On horseback, I've perfected unique aerial maneuvers. Not intentionally, per se. Remember the rodeo brouhaha last year? Boy, did the Shetland hit the fan in that caper! Since then, this here cowgirl always wears clothes under her chaps.
Scuba diving. Hell, any fool can sink with a weight belt and suck on canned air. Yours Truly, however, served in the elite Navy unit known as the Clubfooted Mermaids. Mind you, we flailed on the surface while gulping air and water, and hacking up the occasional dragonfly.
In slimy, barnacled costumes, and caps covered with giant rubber lilies, we slithered o'er the waves like mutant Chia Pets®. Then…tragedy! Yes, the dreaded tuna nets. Alas, my entangled sisters flopped and wheezed, and I alone dodged the Starkist® cuttingboard. Oh, the heartbreak of-but hey, life goes on!!

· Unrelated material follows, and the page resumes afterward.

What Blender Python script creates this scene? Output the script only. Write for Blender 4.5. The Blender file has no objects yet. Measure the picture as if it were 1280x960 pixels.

And fire? I was damn hot, so to speak, as a volunteer firefighter. (Pause here while the writer hopes her pathetic self-aggrandizement will rock a reader somewhere.) Danger is my middle name and-wait, that's not true. It's Ralph. But many a time I cheated death, living to black-marker my eyebrows on 'till they grew out again.
Okay, okay, the truth? The only fire I ever fought was when I dropped a lighted cigarette onto the car seat while driving to practice. Aye, laddies, 'twas a wee bit of a scramble to put out the smokin' cushion under me knickers!
Spanking good news! The stunt school accepted me!! Sort of. Seems I "don't fit the profile" of the typical candidate. Obviously, the school needs to spare the other students from the morass of self-doubt they might suffer in the shadow of brilliance. Sigh. Come hither, child, and heed my words: Lonely is the path of genius.
So I'm taking the home study course, offered only to a privileged few. Let's peek at an assignment.
Fight: Open new jar of natural peanut butter. Stir well with fingers, then wrestle cellophane off new CD.
Fall: Blow out gas pilot light on water heater. Dump marbles into bathtub. Wipe down the grab bar with oily CD cellophane. Take icy shower.
Fire: Relight pilot. No breathing into paper bag. No bargaining with God.
Yes, it's daunting. So, as a warmup exercise, I'm wearing white to a spaghetti dinner tonight. Dear me, what a rush!! Moreover, I've spackled on fresh makeup- without my glasses. Gasp! I feel so ALIVE!!!
Mind calling a cab for me? I think my adrenals just spiked the punch.